FBAR - Foreign Bank and Financial Accounts - IRS
Per the Bank Secrecy Act, every year you must report certain foreign financial accounts, such as bank accounts, brokerage accounts and mutual funds, to the Treasury Department and keep certain records of those accounts. You report the accounts by filing a Report of Foreign Bank and Financial Accounts (FBAR) on Financial Crimes Enforcement Network (FinCEN) Form 114.
Who Must File
A U.S. person, including a citizen, resident, corporation, partnership, limited liability company, trust and estate, must file an FBAR to report:
- a financial interest in or signature or other authority over at least one financial account located outside the United States if
- the aggregate value of those foreign financial accounts exceeded $10,000 at any time during the calendar year reported.
Generally, an account at a financial institution located outside the United States is a foreign financial account. Whether the account produced taxable income has no effect on whether the account is a foreign financial account for FBAR purposes.
But, you don’t need to report foreign financial accounts that are:
- Correspondent/Nostro accounts,
- Owned by a governmental entity,
- Owned by an international financial institution,
- Maintained on a U.S. military banking facility,
- Held in an individual retirement account (IRA) of which you’re an owner or beneficiary,
- Held in a retirement plan of which you’re a participant or beneficiary, or
- Part of a trust of which you’re a beneficiary, if a U.S. person (trust, trustee of the trust or agent of the trust) files an FBAR reporting these accounts.
You don’t need to file an FBAR for the calendar year if:
- All your foreign financial accounts are reported on a consolidated FBAR, or
- You jointly own all your foreign financial accounts with your spouse and:
- You completed and signed FinCEN Form 114a authorizing your spouse to file on your behalf, and your spouse reports the jointly owned accounts on a timely-filed signed FBAR.
Note: Income tax filing status, such as married-filing-jointly and married-filing-separately, has no effect on your qualification for this exception.
The FBAR resources below provide more detailed information.
When to File
The FBAR is an annual report, due April 15 following the calendar year reported.

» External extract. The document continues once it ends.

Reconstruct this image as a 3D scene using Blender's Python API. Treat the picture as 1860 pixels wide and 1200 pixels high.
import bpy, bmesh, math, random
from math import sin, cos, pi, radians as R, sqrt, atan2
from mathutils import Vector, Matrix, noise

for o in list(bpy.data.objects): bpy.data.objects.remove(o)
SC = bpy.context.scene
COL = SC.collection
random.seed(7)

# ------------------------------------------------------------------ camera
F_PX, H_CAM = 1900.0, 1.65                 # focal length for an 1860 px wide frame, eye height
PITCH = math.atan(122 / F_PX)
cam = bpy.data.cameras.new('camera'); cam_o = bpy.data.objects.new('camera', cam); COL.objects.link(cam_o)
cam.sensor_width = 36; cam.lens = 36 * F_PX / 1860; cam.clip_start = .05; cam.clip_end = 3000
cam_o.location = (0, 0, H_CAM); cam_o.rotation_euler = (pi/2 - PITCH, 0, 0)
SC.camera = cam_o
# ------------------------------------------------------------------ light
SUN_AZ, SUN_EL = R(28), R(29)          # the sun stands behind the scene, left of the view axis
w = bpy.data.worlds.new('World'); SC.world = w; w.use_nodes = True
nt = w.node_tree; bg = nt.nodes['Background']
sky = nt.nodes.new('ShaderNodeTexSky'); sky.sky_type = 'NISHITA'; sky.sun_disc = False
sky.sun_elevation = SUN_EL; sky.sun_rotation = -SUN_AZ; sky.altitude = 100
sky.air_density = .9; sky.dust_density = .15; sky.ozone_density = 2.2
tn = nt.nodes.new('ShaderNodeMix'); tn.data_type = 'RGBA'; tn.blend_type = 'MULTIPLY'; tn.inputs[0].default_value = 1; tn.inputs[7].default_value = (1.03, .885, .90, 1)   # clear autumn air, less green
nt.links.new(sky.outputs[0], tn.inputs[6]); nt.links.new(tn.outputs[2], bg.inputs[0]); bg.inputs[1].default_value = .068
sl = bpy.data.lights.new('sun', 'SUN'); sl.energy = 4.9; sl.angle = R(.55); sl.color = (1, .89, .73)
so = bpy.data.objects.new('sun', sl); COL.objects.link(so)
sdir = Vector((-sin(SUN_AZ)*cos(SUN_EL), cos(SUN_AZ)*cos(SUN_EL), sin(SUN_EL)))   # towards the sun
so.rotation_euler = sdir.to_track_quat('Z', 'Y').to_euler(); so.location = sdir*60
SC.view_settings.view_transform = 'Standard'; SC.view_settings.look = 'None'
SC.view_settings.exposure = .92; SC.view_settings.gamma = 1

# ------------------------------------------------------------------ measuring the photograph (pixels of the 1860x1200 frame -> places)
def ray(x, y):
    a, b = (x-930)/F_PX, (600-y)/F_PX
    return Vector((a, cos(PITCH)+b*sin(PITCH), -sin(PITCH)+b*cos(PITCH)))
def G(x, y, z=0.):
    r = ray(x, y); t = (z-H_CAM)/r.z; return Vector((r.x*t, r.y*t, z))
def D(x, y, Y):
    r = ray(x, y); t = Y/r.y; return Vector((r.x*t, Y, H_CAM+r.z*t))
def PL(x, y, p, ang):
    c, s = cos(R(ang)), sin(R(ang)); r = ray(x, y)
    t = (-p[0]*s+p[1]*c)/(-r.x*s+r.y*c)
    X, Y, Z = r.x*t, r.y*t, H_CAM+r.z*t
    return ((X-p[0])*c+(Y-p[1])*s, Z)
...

You’re allowed an automatic extension to October 15 if you fail to meet the FBAR annual due date of April 15. You don’t need to request an extension to file the FBAR. See FinCEN’s websitePDF for further information.
If you’re affected by a natural disaster, the government may further extend your FBAR due date. It’s important that you review relevant FBAR relief notices for complete information.
The government continues to extend the FBAR due date for certain employees or officers with signature or other authority over, but no financial interest in certain foreign financial accounts. Review important details about this extension in the most recent notice for certain financial professionals.
How to File
You must file the FBAR electronically through FinCEN’s BSA E-Filing System. You don’t file the FBAR with your federal tax return.
If you want to paper-file your FBAR, you must call FinCEN’s Resource Center to request an exemption from e-filing. See Contact Us below to reach this resource center. If FinCEN approves your request, FinCEN will send you the paper FBAR form to complete and mail to the IRS at the address in the form’s instructions. IRS will not accept paper filings on TD F 90-22.1 (obsolete) or a printed FinCEN Form 114 (for e-filing only).
If you want someone to file your FBAR on your behalf, use FinCEN Report 114a, Record of Authorization to Electronically File FBARsPDF, to authorize that person to do so. You don’t submit FinCEN Report 114a when filing the FBAR; just keep it for your records and make it available to FinCEN or IRS upon request.